What is expected
Reproduce the complete listing without any deviation.

Supplied data
#####
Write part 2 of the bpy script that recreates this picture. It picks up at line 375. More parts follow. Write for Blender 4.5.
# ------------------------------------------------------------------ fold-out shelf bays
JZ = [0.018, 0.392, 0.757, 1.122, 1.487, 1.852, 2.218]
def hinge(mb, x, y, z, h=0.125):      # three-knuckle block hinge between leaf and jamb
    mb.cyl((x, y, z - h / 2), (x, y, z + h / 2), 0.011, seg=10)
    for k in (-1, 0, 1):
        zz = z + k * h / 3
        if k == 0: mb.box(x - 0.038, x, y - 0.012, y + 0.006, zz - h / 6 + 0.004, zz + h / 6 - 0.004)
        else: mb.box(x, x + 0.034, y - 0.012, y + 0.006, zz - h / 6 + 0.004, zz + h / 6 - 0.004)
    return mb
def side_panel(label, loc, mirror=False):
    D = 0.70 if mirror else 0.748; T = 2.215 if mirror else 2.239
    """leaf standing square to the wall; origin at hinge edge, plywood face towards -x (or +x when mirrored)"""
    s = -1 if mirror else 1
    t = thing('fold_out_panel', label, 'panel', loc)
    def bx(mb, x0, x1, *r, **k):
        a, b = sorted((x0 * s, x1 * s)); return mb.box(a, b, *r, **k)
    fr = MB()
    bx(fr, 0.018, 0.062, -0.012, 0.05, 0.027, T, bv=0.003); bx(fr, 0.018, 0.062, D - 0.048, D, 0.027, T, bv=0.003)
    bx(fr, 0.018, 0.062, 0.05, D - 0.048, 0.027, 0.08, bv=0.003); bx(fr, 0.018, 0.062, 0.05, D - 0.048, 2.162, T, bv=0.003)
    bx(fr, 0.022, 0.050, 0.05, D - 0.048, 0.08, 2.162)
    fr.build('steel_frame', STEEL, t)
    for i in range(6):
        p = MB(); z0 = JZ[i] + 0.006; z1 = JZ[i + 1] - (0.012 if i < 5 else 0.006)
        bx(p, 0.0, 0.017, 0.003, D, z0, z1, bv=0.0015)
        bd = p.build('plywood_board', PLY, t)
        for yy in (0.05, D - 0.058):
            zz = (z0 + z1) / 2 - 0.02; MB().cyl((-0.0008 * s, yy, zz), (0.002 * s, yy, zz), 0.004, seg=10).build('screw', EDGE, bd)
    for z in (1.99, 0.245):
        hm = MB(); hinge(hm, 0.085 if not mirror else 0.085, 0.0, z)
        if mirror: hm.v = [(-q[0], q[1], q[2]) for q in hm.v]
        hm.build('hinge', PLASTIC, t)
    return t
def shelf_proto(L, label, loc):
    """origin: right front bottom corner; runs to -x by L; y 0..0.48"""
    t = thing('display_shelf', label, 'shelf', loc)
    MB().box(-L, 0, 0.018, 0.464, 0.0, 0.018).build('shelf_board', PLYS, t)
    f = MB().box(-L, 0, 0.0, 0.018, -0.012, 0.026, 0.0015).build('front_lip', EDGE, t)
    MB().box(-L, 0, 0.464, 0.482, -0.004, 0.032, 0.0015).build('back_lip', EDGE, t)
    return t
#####
Task result
Write part 2 of the bpy script that recreates this picture. It picks up at line 375. More parts follow. Write for Blender 4.5.
# ------------------------------------------------------------------ fold-out shelf bays
JZ = [0.018, 0.392, 0.757, 1.122, 1.487, 1.852, 2.218]
def hinge(mb, x, y, z, h=0.125):      # three-knuckle block hinge between leaf and jamb
    mb.cyl((x, y, z - h / 2), (x, y, z + h / 2), 0.011, seg=10)
    for k in (-1, 0, 1):
        zz = z + k * h / 3
        if k == 0: mb.box(x - 0.038, x, y - 0.012, y + 0.006, zz - h / 6 + 0.004, zz + h / 6 - 0.004)
        else: mb.box(x, x + 0.034, y - 0.012, y + 0.006, zz - h / 6 + 0.004, zz + h / 6 - 0.004)
    return mb
def side_panel(label, loc, mirror=False):
    D = 0.70 if mirror else 0.748; T = 2.215 if mirror else 2.239
    """leaf standing square to the wall; origin at hinge edge, plywood face towards -x (or +x when mirrored)"""
    s = -1 if mirror else 1
    t = thing('fold_out_panel', label, 'panel', loc)
    def bx(mb, x0, x1, *r, **k):
        a, b = sorted((x0 * s, x1 * s)); return mb.box(a, b, *r, **k)
    fr = MB()
    bx(fr, 0.018, 0.062, -0.012, 0.05, 0.027, T, bv=0.003); bx(fr, 0.018, 0.062, D - 0.048, D, 0.027, T, bv=0.003)
    bx(fr, 0.018, 0.062, 0.05, D - 0.048, 0.027, 0.08, bv=0.003); bx(fr, 0.018, 0.062, 0.05, D - 0.048, 2.162, T, bv=0.003)
    bx(fr, 0.022, 0.050, 0.05, D - 0.048, 0.08, 2.162)
    fr.build('steel_frame', STEEL, t)
    for i in range(6):
        p = MB(); z0 = JZ[i] + 0.006; z1 = JZ[i + 1] - (0.012 if i < 5 else 0.006)
        bx(p, 0.0, 0.017, 0.003, D, z0, z1, bv=0.0015)
        bd = p.build('plywood_board', PLY, t)
        for yy in (0.05, D - 0.058):
            zz = (z0 + z1) / 2 - 0.02; MB().cyl((-0.0008 * s, yy, zz), (0.002 * s, yy, zz), 0.004, seg=10).build('screw', EDGE, bd)
    for z in (1.99, 0.245):
        hm = MB(); hinge(hm, 0.085 if not mirror else 0.085, 0.0, z)
        if mirror: hm.v = [(-q[0], q[1], q[2]) for q in hm.v]
        hm.build('hinge', PLASTIC, t)
    return t
def shelf_proto(L, label, loc):
    """origin: right front bottom corner; runs to -x by L; y 0..0.48"""
    t = thing('display_shelf', label, 'shelf', loc)
    MB().box(-L, 0, 0.018, 0.464, 0.0, 0.018).build('shelf_board', PLYS, t)
    f = MB().box(-L, 0, 0.0, 0.018, -0.012, 0.026, 0.0015).build('front_lip', EDGE, t)
    MB().box(-L, 0, 0.464, 0.482, -0.004, 0.032, 0.0015).build('back_lip', EDGE, t)
    return t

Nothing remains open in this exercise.